Realign Stop Order Act, Govt urged
The Herald
Daniel Chigunwe Mash Central Correspondent
GOVERNMENT has been urged to revisit the Farmers Stop Order Act, in order to protect contractors and all financial institutions against small scale tobacco farmers who are side-marketing their crops.
Chapter 18, Section 11 of the Act has been failing to protect the contractors and financiers from side marketing and agronomists, feel it needs revisiting.
Tobacco agronomist, Mr Grant Nzombe, said Government has to realign the legislation as it still has loopholes, which make it difficult to fight side-marketing of the crop in breach of the agreed terms and conditions with contractors.

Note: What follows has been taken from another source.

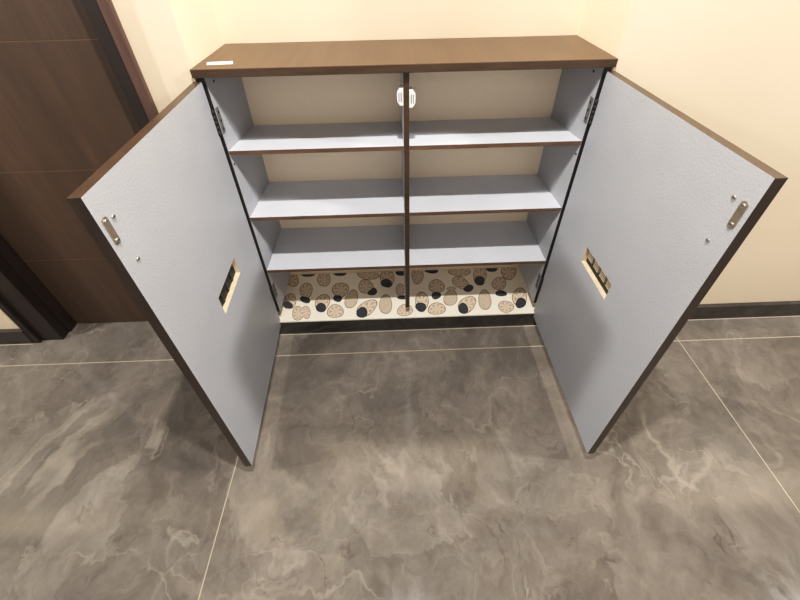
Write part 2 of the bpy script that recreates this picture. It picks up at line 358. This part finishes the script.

His comments come in the wake of the arrest of a 43-year-old Guruve farmer who side-marketed tobacco worth $800 while he was contracted by Mashonaland Tobacco Company.
“Currently, the law that is in effect is the 2001 amendment, which was passed back then during the land reform era when there were a few small-scale tobacco players. However, the farming industry is witnessing a fast growth in the number of small-scale growers due to the availability of several contractors.
“Some tobacco contractors are now offering favourable buying prices, tempting farmers who would have been contracted by other players to breach agreed terms and conditions,” said Mr Nzombe.
Finance and Economic Development Minister, Patrick Chinamasa, also highlighted that there was need to work on developing a robust arrangement for the re-establishment of the stop order system for all agricultural crops.
The stop order facility is, however, not proof that farmers will not side-market their crop especially given the rise in the number tobacco buyers in the industry.
“The disappointing part is that contractors provide inputs like fertiliser and chemicals and expect a return on their investment. It is difficult to nail the side marketers since the current legislation has loopholes,” said Mr Nzombe.